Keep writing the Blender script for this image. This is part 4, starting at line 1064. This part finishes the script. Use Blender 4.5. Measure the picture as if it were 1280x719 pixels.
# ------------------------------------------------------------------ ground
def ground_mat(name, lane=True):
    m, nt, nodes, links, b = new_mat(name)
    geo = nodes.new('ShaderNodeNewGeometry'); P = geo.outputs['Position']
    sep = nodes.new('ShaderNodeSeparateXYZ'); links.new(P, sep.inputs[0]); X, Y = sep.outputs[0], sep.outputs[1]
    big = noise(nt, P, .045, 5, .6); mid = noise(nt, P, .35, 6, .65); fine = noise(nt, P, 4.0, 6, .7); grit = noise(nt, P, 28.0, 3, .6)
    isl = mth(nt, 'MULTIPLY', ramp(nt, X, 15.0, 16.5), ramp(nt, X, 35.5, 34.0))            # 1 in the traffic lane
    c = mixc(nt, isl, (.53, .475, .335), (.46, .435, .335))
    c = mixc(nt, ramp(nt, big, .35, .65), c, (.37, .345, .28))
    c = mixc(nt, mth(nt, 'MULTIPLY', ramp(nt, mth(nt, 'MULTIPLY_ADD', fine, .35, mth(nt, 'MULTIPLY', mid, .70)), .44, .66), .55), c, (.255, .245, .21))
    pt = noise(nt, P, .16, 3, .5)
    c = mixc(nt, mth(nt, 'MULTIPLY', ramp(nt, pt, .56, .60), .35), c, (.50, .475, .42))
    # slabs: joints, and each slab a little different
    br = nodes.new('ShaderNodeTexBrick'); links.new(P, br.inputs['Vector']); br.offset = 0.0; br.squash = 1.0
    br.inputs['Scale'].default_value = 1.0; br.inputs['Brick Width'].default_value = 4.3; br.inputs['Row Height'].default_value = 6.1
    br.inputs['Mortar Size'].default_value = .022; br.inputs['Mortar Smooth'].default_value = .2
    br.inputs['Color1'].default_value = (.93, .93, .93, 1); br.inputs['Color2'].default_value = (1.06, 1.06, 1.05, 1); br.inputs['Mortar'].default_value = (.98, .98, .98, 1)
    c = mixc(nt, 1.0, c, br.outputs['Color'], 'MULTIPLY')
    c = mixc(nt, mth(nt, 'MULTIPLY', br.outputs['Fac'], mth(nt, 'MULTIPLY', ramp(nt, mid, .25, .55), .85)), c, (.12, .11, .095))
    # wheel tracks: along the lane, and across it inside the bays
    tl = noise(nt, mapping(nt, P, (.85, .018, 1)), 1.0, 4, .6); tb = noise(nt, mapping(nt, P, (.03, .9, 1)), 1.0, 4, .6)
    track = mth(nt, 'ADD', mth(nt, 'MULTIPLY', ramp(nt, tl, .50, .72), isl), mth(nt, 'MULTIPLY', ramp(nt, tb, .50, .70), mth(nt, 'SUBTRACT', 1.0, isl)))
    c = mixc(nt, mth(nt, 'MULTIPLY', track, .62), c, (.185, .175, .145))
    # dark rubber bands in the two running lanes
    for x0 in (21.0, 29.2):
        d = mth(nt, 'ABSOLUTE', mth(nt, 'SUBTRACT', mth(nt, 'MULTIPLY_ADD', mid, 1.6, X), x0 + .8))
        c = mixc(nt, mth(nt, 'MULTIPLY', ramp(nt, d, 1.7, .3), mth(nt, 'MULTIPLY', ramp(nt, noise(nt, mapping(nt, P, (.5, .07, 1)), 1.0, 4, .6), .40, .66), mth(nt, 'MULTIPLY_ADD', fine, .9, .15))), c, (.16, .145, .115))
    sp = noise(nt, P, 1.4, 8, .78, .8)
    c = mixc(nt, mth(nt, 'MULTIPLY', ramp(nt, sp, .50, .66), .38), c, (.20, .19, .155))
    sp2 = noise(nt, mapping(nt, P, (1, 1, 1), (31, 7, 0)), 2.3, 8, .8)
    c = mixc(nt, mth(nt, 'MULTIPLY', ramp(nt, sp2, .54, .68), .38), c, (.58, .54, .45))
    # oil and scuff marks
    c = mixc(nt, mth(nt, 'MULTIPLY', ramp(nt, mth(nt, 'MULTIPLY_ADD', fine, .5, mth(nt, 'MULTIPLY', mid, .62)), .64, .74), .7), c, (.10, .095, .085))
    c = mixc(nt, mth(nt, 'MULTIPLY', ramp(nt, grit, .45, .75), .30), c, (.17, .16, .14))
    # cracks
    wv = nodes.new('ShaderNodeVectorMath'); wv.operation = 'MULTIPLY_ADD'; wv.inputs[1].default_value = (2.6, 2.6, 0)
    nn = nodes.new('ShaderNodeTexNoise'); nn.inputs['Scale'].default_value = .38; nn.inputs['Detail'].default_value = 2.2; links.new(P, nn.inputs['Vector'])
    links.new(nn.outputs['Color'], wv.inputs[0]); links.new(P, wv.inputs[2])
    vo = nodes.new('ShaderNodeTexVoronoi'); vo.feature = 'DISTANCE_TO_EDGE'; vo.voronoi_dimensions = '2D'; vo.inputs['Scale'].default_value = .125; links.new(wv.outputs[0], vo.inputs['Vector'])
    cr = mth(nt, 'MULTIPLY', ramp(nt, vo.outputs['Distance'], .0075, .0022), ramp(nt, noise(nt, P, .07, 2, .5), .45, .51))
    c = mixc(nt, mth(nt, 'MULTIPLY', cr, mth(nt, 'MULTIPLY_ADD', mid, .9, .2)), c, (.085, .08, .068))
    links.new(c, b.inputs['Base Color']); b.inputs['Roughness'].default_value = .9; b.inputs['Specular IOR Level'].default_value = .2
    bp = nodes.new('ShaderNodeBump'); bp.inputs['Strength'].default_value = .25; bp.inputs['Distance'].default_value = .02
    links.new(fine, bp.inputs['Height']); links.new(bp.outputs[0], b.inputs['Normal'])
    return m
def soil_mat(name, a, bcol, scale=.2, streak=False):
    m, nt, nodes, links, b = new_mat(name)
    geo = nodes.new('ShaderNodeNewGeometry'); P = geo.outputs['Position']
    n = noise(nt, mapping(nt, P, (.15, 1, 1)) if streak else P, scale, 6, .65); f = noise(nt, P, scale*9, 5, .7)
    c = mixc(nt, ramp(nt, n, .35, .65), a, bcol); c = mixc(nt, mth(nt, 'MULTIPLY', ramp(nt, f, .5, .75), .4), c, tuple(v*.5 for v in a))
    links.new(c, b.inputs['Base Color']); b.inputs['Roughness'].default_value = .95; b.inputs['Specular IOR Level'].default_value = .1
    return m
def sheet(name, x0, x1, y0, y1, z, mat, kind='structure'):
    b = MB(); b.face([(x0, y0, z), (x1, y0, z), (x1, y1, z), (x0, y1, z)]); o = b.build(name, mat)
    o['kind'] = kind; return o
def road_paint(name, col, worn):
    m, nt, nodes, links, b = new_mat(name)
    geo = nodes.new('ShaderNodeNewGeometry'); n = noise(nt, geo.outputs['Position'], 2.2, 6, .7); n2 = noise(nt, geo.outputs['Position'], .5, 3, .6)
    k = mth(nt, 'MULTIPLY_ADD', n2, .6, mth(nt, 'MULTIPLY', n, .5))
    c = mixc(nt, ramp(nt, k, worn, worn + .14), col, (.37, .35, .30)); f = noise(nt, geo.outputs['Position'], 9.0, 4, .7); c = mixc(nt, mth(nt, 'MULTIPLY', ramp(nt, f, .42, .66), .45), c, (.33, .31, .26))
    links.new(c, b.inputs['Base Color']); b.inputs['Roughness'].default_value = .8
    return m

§

Exercise objective: Give back the data above exactly as it appears.

Output:
Keep writing the Blender script for this image. This is part 4, starting at line 1064. This part finishes the script. Use Blender 4.5. Measure the picture as if it were 1280x719 pixels.
# ------------------------------------------------------------------ ground
def ground_mat(name, lane=True):
    m, nt, nodes, links, b = new_mat(name)
    geo = nodes.new('ShaderNodeNewGeometry'); P = geo.outputs['Position']
    sep = nodes.new('ShaderNodeSeparateXYZ'); links.new(P, sep.inputs[0]); X, Y = sep.outputs[0], sep.outputs[1]
    big = noise(nt, P, .045, 5, .6); mid = noise(nt, P, .35, 6, .65); fine = noise(nt, P, 4.0, 6, .7); grit = noise(nt, P, 28.0, 3, .6)
    isl = mth(nt, 'MULTIPLY', ramp(nt, X, 15.0, 16.5), ramp(nt, X, 35.5, 34.0))            # 1 in the traffic lane
    c = mixc(nt, isl, (.53, .475, .335), (.46, .435, .335))
    c = mixc(nt, ramp(nt, big, .35, .65), c, (.37, .345, .28))
    c = mixc(nt, mth(nt, 'MULTIPLY', ramp(nt, mth(nt, 'MULTIPLY_ADD', fine, .35, mth(nt, 'MULTIPLY', mid, .70)), .44, .66), .55), c, (.255, .245, .21))
    pt = noise(nt, P, .16, 3, .5)
    c = mixc(nt, mth(nt, 'MULTIPLY', ramp(nt, pt, .56, .60), .35), c, (.50, .475, .42))
    # slabs: joints, and each slab a little different
    br = nodes.new('ShaderNodeTexBrick'); links.new(P, br.inputs['Vector']); br.offset = 0.0; br.squash = 1.0
    br.inputs['Scale'].default_value = 1.0; br.inputs['Brick Width'].default_value = 4.3; br.inputs['Row Height'].default_value = 6.1
    br.inputs['Mortar Size'].default_value = .022; br.inputs['Mortar Smooth'].default_value = .2
    br.inputs['Color1'].default_value = (.93, .93, .93, 1); br.inputs['Color2'].default_value = (1.06, 1.06, 1.05, 1); br.inputs['Mortar'].default_value = (.98, .98, .98, 1)
    c = mixc(nt, 1.0, c, br.outputs['Color'], 'MULTIPLY')
    c = mixc(nt, mth(nt, 'MULTIPLY', br.outputs['Fac'], mth(nt, 'MULTIPLY', ramp(nt, mid, .25, .55), .85)), c, (.12, .11, .095))
    # wheel tracks: along the lane, and across it inside the bays
    tl = noise(nt, mapping(nt, P, (.85, .018, 1)), 1.0, 4, .6); tb = noise(nt, mapping(nt, P, (.03, .9, 1)), 1.0, 4, .6)
    track = mth(nt, 'ADD', mth(nt, 'MULTIPLY', ramp(nt, tl, .50, .72), isl), mth(nt, 'MULTIPLY', ramp(nt, tb, .50, .70), mth(nt, 'SUBTRACT', 1.0, isl)))
    c = mixc(nt, mth(nt, 'MULTIPLY', track, .62), c, (.185, .175, .145))
    # dark rubber bands in the two running lanes
    for x0 in (21.0, 29.2):
        d = mth(nt, 'ABSOLUTE', mth(nt, 'SUBTRACT', mth(nt, 'MULTIPLY_ADD', mid, 1.6, X), x0 + .8))
        c = mixc(nt, mth(nt, 'MULTIPLY', ramp(nt, d, 1.7, .3), mth(nt, 'MULTIPLY', ramp(nt, noise(nt, mapping(nt, P, (.5, .07, 1)), 1.0, 4, .6), .40, .66), mth(nt, 'MULTIPLY_ADD', fine, .9, .15))), c, (.16, .145, .115))
    sp = noise(nt, P, 1.4, 8, .78, .8)
    c = mixc(nt, mth(nt, 'MULTIPLY', ramp(nt, sp, .50, .66), .38), c, (.20, .19, .155))
    sp2 = noise(nt, mapping(nt, P, (1, 1, 1), (31, 7, 0)), 2.3, 8, .8)
    c = mixc(nt, mth(nt, 'MULTIPLY', ramp(nt, sp2, .54, .68), .38), c, (.58, .54, .45))
    # oil and scuff marks
    c = mixc(nt, mth(nt, 'MULTIPLY', ramp(nt, mth(nt, 'MULTIPLY_ADD', fine, .5, mth(nt, 'MULTIPLY', mid, .62)), .64, .74), .7), c, (.10, .095, .085))
    c = mixc(nt, mth(nt, 'MULTIPLY', ramp(nt, grit, .45, .75), .30), c, (.17, .16, .14))
    # cracks
    wv = nodes.new('ShaderNodeVectorMath'); wv.operation = 'MULTIPLY_ADD'; wv.inputs[1].default_value = (2.6, 2.6, 0)
    nn = nodes.new('ShaderNodeTexNoise'); nn.inputs['Scale'].default_value = .38; nn.inputs['Detail'].default_value = 2.2; links.new(P, nn.inputs['Vector'])
    links.new(nn.outputs['Color'], wv.inputs[0]); links.new(P, wv.inputs[2])
    vo = nodes.new('ShaderNodeTexVoronoi'); vo.feature = 'DISTANCE_TO_EDGE'; vo.voronoi_dimensions = '2D'; vo.inputs['Scale'].default_value = .125; links.new(wv.outputs[0], vo.inputs['Vector'])
    cr = mth(nt, 'MULTIPLY', ramp(nt, vo.outputs['Distance'], .0075, .0022), ramp(nt, noise(nt, P, .07, 2, .5), .45, .51))
    c = mixc(nt, mth(nt, 'MULTIPLY', cr, mth(nt, 'MULTIPLY_ADD', mid, .9, .2)), c, (.085, .08, .068))
    links.new(c, b.inputs['Base Color']); b.inputs['Roughness'].default_value = .9; b.inputs['Specular IOR Level'].default_value = .2
    bp = nodes.new('ShaderNodeBump'); bp.inputs['Strength'].default_value = .25; bp.inputs['Distance'].default_value = .02
    links.new(fine, bp.inputs['Height']); links.new(bp.outputs[0], b.inputs['Normal'])
    return m
def soil_mat(name, a, bcol, scale=.2, streak=False):
    m, nt, nodes, links, b = new_mat(name)
    geo = nodes.new('ShaderNodeNewGeometry'); P = geo.outputs['Position']
    n = noise(nt, mapping(nt, P, (.15, 1, 1)) if streak else P, scale, 6, .65); f = noise(nt, P, scale*9, 5, .7)
    c = mixc(nt, ramp(nt, n, .35, .65), a, bcol); c = mixc(nt, mth(nt, 'MULTIPLY', ramp(nt, f, .5, .75), .4), c, tuple(v*.5 for v in a))
    links.new(c, b.inputs['Base Color']); b.inputs['Roughness'].default_value = .95; b.inputs['Specular IOR Level'].default_value = .1
    return m
def sheet(name, x0, x1, y0, y1, z, mat, kind='structure'):
    b = MB(); b.face([(x0, y0, z), (x1, y0, z), (x1, y1, z), (x0, y1, z)]); o = b.build(name, mat)
    o['kind'] = kind; return o
def road_paint(name, col, worn):
    m, nt, nodes, links, b = new_mat(name)
    geo = nodes.new('ShaderNodeNewGeometry'); n = noise(nt, geo.outputs['Position'], 2.2, 6, .7); n2 = noise(nt, geo.outputs['Position'], .5, 3, .6)
    k = mth(nt, 'MULTIPLY_ADD', n2, .6, mth(nt, 'MULTIPLY', n, .5))
    c = mixc(nt, ramp(nt, k, worn, worn + .14), col, (.37, .35, .30)); f = noise(nt, geo.outputs['Position'], 9.0, 4, .7); c = mixc(nt, mth(nt, 'MULTIPLY', ramp(nt, f, .42, .66), .45), c, (.33, .31, .26))
    links.new(c, b.inputs['Base Color']); b.inputs['Roughness'].default_value = .8
    return m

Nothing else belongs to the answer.